The Nevada volleyball team breaks the huddle during a scrimmage held on Saturday, Aug. 22 at Virginia Street Gym. Nevada opens up its season in Berkeley, California on Aug. 28 against the University of California Golden Bears.

The Nevada volleyball team breaks the huddle during a scrimmage held on Saturday, Aug. 22 at Virginia Street Gym. Nevada opens up its season in Berkeley,
California on Aug. 28 against the University of California Golden Bears.

By Neil Patrick Healy

Twenty-seven percent. That’s the winning percentage of the Nevada women’s volleyball team over the past seven seasons. Their combined record in that time period is a dismal 57-148 with a 31-85 record in conference play. Nevada hasn’t finished above .500 since 2007 and their last NCAA tournament appearance was in 2005. Obviously, something had to change.

Enter first-year head coach and former University of Miami assistant Lee Nelson, who is looked to be the savior of a program that has been limping from season to season. His labor is a daunting one, not because the program is beyond saving, but because the culture around the program was as poor and the team’s performance. Whether he knows it or not, coach Nelson has already begun to right the ship.

“He’s made a lot of different changes,” said junior setter Lyndsey Anderson. “We can feel it in the way he encourages us. There’s a different attitude in the gym and I think it has positively impacted us. We’re working hard for him and that’s something we haven’t always had in the past.”

Anderson is not the only one who has noticed a difference in the team’s demeanor. Sophomore outside hitter Madison Foley also feels the shift in attitude that coach Nelson has brought to the program.

“He’s positive,” Foley said. “When I come to practice I want to be here, and I love being here. That’s how everyone else feels too because it’s just a good atmosphere. I don’t watch the clock while practice is going because [practice] is just fun and we’re getting better constantly.”

Foley went on to explain why this shift from negative to positive is such a drastic change from before Nelson took over.

“I felt like we weren’t progressing and doing things that were going to make us better. There was a lot of negative energy. It’s not that we didn’t play with heart before, but things are just different in the way we play together and the way everything works.”

Coach Nelson attributes this new positive mindset to his and his staff’s experiences as players themselves.
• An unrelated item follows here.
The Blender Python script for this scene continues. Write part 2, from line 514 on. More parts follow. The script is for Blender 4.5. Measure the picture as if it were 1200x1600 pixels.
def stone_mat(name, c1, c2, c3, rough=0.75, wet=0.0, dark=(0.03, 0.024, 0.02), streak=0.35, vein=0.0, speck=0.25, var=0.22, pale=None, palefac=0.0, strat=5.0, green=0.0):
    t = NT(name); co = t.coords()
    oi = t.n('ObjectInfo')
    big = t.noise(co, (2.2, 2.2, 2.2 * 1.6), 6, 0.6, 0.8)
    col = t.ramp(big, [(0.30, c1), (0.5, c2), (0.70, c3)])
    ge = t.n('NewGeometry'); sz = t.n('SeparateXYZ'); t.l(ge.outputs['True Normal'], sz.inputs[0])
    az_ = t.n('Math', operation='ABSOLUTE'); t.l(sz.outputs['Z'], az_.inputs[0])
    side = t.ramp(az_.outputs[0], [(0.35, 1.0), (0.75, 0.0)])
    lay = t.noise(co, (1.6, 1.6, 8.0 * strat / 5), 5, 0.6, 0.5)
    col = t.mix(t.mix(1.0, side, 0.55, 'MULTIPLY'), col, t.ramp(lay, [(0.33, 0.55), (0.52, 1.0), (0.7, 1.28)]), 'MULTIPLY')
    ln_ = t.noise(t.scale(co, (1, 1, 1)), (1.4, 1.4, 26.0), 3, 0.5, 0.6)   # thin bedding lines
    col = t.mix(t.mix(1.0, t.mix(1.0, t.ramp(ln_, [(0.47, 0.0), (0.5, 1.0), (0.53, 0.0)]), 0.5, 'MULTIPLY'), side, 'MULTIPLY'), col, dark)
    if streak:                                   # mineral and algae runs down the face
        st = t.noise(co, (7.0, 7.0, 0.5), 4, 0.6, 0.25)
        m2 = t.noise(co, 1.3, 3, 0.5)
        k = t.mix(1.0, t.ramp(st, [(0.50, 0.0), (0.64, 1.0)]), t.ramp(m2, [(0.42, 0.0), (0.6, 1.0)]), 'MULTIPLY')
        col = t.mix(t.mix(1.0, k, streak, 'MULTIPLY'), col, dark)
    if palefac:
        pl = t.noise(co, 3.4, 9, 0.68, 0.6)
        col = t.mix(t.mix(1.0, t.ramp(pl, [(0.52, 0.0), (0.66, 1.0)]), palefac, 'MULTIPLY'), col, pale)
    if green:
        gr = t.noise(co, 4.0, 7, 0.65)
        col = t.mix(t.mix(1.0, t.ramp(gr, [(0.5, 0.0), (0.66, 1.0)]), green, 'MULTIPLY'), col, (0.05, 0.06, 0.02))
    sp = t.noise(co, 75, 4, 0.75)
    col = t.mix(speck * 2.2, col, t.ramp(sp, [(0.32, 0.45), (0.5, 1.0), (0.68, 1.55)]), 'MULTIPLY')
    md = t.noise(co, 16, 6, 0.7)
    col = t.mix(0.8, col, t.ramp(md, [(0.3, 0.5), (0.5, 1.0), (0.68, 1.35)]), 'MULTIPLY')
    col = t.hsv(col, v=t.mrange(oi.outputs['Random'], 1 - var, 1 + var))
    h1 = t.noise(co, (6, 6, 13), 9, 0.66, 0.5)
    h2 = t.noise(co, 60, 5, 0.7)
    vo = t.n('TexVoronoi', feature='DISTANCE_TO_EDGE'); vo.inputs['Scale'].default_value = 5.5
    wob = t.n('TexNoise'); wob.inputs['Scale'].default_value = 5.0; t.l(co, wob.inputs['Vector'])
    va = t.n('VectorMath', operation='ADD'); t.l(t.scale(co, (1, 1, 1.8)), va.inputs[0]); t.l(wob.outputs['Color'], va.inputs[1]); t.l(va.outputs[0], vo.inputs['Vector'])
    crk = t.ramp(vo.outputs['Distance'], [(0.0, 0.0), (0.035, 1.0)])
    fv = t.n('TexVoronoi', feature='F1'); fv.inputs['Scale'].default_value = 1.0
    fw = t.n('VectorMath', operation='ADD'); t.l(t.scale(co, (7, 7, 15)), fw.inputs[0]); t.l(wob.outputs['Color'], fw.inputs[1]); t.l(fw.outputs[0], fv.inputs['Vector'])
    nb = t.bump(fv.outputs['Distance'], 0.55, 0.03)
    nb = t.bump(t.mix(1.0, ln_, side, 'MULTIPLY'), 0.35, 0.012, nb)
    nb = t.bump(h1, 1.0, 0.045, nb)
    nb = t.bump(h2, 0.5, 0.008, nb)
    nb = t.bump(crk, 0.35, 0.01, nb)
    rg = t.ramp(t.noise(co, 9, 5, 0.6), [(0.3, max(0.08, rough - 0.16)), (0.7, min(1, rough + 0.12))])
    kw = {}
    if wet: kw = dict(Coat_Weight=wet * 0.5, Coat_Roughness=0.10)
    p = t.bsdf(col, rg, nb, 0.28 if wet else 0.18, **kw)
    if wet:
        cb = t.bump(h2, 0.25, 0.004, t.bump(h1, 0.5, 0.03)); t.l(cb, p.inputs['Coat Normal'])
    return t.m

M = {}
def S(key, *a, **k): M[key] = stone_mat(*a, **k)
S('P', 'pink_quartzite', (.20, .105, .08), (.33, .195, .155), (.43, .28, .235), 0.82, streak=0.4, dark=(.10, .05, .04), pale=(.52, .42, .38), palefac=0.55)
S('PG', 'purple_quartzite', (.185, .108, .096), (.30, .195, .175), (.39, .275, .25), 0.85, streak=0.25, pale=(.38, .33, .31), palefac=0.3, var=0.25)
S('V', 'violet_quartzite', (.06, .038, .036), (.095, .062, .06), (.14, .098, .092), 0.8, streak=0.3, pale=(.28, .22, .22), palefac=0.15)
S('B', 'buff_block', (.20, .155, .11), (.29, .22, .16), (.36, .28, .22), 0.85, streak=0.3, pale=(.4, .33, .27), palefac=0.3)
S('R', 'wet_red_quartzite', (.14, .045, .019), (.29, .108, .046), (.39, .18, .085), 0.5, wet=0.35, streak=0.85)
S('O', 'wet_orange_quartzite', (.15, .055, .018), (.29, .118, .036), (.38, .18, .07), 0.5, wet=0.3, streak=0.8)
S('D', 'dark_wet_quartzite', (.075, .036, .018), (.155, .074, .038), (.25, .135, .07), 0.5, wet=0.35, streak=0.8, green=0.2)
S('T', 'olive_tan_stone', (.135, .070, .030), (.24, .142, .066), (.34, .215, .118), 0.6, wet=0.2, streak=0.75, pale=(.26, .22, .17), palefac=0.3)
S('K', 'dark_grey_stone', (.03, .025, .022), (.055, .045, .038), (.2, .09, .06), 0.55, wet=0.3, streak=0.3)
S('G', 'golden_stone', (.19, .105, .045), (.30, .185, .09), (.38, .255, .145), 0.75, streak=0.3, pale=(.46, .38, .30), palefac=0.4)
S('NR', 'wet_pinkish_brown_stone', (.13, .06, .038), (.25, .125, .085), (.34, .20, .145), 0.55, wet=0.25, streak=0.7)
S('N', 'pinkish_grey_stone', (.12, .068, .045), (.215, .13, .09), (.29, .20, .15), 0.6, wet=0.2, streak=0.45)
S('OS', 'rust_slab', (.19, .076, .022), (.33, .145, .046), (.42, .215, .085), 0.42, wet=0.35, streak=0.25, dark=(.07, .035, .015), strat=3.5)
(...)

“Our whole staff was, at some point, a player in college, so I think we have a player’s mentality in how we coach,” Nelson said. “We’re very aware of things like giving them certain afternoons off because they’re exhausted, so we try and see what will make them better from their perspective and how to communicate.”

Other than being a player’s coach and bringing a positive vibe to the program, Nelson knows what success feels like. As a player at UC Santa Barbara, he helped his team reach the NCAA final in 1988. After playing overseas in Finland and the Netherlands, Nelson began his coaching career at the University of Nevada, Reno as a graduate assistant. He is coming off three straight NCAA appearances as an assistant with the Miami Hurricanes.

Nelson knows how to win, and to do that he’s having the team concentrate on everything except their record.

“One of the things we talked about at the beginning was that we weren’t going to be focused on wins and losses,” Nelson said. “We’re going to go out and play as hard as we can whether we’re in a hole or we’re up, and we’re just going to concentrate on our side of the net. If we can do that, then I think that winning percentage will change.”

Nelson has talent to work with in his first season. Madison Foley is coming off a spectacular freshman season with 239 kills and 243 aces, senior middle and right side hitter Sam Willoughby had 228 kills and 61 blocks last season, and Lyndsey Anderson has set up 1,190 assists in her career and has started every single game as setter her first two years.

Whether Nelson is the savior for Nevada volleyball or not has yet to be determined. Both he and his players will have to wait until they play the University of California Golden Bears in Berkeley on Aug. 28 to see if their positive approach will yield results, but Nelson has brought a refreshing change to the program. He has reminded these players that the game they dedicate themselves to is supposed to be, dare I say, fun. Nelson believes that everything else will fall into place, but only time will tell if it is enough.